CEO Mat Ishbia was asked to withdraw support to "avoid conflict"

United Wholesale Mortgage terminates MSU sponsorship

United Wholesale Mortgage CEO Mat Ishbia may no longer financially support Michigan State University (MSU) athletes to “avoid conflict” with Ishbia’s professional sports teams, the Phoenix Suns and Phoenix Mercury.

UWM said it has decided to end its name, image, and likeness (NIL) deal with MSU at the end of June. The Pontiac-headquartered wholesale mortgage lender entered a partnership with the university in 2021 to sponsor its basketball and football teams.

But as the new Suns and Mercury owner, Ishbia was asked to terminate this NIL agreement to avoid any actual or potential conflict of interest, according to a letter sent to affected athletes by a company spokesperson.

Read more: UWM’s Mat Ishbia to buy Phoenix Suns, Mercury for $4 billion

“All student-athletes who have NIL agreements with UWM will receive compensation for social media posts through the end of June 2023,” the letter read.

In addition to the NIL deal, Ishbia – MSU alumni and former walk-on basketball player – has also donated nearly $50 million to the school since UWM went public in 2020.
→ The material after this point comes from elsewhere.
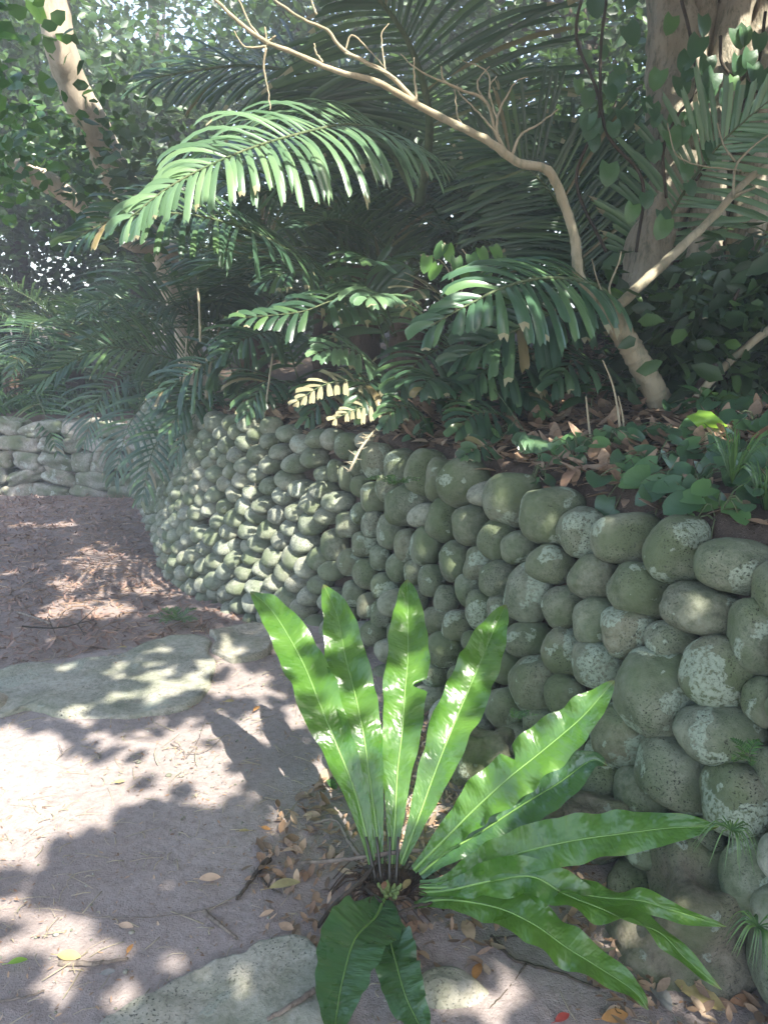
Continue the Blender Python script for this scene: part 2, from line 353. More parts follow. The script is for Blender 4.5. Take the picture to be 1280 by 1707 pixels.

The letter noted that “UWM and Mat remain dedicated to supporting Michigan State University and the athletic programs and will continue to do so within the guardrails established.”

Matt Larson, associate athletic director for communications at MSU, commented that the university did not ask to end the partnership.

“Michigan State athletics is deeply appreciative of Mat Ishbia’s continued support for our department and sport programs,” Larson told the Detroit Free Press. “Through his gifts, he provides resources for student-athletes, including state-of-the-art facilities and a transformational Spartans for Life Fund which assists with career development and life after athletics.”